Le monde du soccer et celui du basketball présentent de nombreux exemples d’athlètes d’envergure qui ont été écartés d’équipes juniors parce qu’ils étaient trop petits, trop lents ou parce qu’ils ne semblaient pas assez doués. Mais ils se sont accrochés, ont persévéré et ont finalement eu la chance d’être « découverts ». Owen Hargreaves, le joueur canadien devenu une vedette du soccer en Angleterre en est d’ailleurs un excellent exemple.
En fait, dans la plupart des histoires à propos de ces « vedettes tardives », on apprend que ces athlètes étaient mis de côté à l’adolescence. Voilà qui soulève une importante question :
S’il nous est difficile de reconnaître de manière fiable les futurs talents parmi les adolescents, comment pouvons-nous imaginer être capables de dépister les talents dans un groupe d’enfants de neuf ans?
Dépister les talents : une tâche difficile
La plus grande difficulté lorsque vient le temps de dépister les enfants talentueux a trait à l’âge relatif et à l’âge de développement. Si votre enfant a un âge relatif ou un âge de développement moins élevé que les autres enfants du groupe, il paraîtra moins habile et moins doué que ses pairs uniquement parce qu’il est moins fort, moins rapide et moins athlétique à cet âge et à ce stade de son développement.
En réalité toutefois, rien ne dit que votre enfant n’a pas le potentiel pour devenir le plus grand athlète de tous les temps lorsqu’il aura 18 ans. Le tout est de savoir si on aura la chance de s’en rendre compte. S’il est mis de côté dès l’âge de neuf ans, et par conséquent relégué dans de piètres programmes, avec un suivi insuffisant et un entraînement inadéquat, il ne pourra tirer le meilleur des années les plus importantes de son développement. Peut-être même sera-t-il tenté d’abandonner complètement son sport. Qui sait alors ce que ce sport aura perdu.

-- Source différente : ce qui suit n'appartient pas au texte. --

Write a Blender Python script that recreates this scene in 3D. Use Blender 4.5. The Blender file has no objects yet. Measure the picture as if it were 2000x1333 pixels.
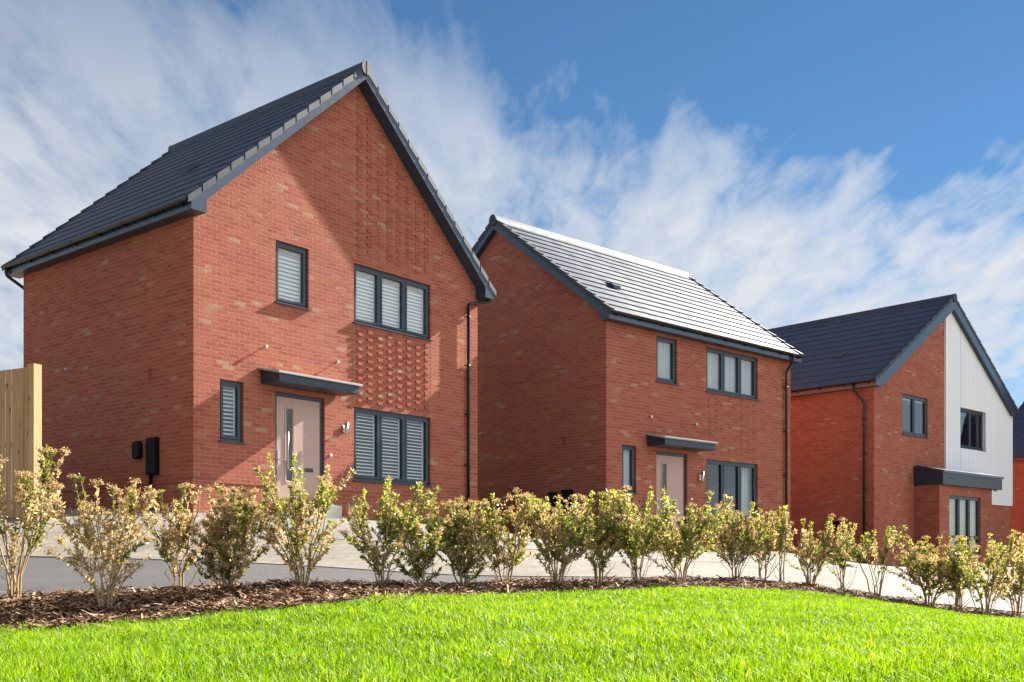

Mettre l’accent sur le développement des talents
Le piège du dépistage précoce des talents sportifs peut aisément être évité si l’on adopte plutôt une démarche de développement des talents. Plutôt que de chercher à repérer les enfants talentueux dans des groupes d’âge de 8, 9 ou 10 ans, le programme idéal vise à donner à chaque enfant un excellent encadrement et un temps de jeu équivalent sur le terrain, et remet à plus tard l’évaluation de leurs capacités.
Au soccer, par exemple, les pays qui misent davantage sur le développement, comme l’Allemagne et la Hollande, le dépistage des joueurs talentueux ne commencent qu’aux alentours de 11 ans. Et ils ne mettent pas les autres enfants de côté. Ils continuent de leur offrir la chance de jouer et de s’améliorer. Et qui sait, de faire leurs preuves un peu plus tard. Ils ont compris que le temps joue en leur faveur, que ces enfants ont encore l’occasion de grandir, de se développer et de changer au cours de leur adolescence.
Équipe de haut niveau : aide ou obstacle pour le développement?
Faire partie d’une équipe performante peut et devrait être une part intégrante du processus de développement sportif des enfants. La question est de savoir quand cela doit commencer.
Dans la plupart des sports, le dépistage du talent sportif devient fiable lorsque les enfants entrent dans l’adolescence et commencent à prendre une certaine maturité physique, émotionnelle, cognitive et sociale. Et c’est une bonne façon pour les enfants possiblement doués qui veulent se dépasser de faire l’expérience de la compétition et de ses exigences croissantes.
Mais qu’en est-il des autres enfants? À la lumière du nombre d’athlètes qui ne se sont révélés que plus tard à l’adolescence, voire dans quelques cas autour de la vingtaine, il est tout à fait pertinent de continuer à offrir à chaque enfant qui désire jouer et s’améliorer des entraînements de qualité et la possibilité de jouer. Cette façon de voir le sport constitue la clé de voûte du modèle basé sur le développement à long terme de l’athlète.
Personne ne voudrait rejeter une future vedette avant même qu’elle n’ait eu le temps de briller. De la même façon, qui voudrait balayer du revers de la main un enfant qui n’a pas « passé l’examen » à l’âge de neuf ans? Ce serait couper l’herbe sous le pied d’un enfant, mais aussi, peut-être, priver le jeu d’un futur grand athlète.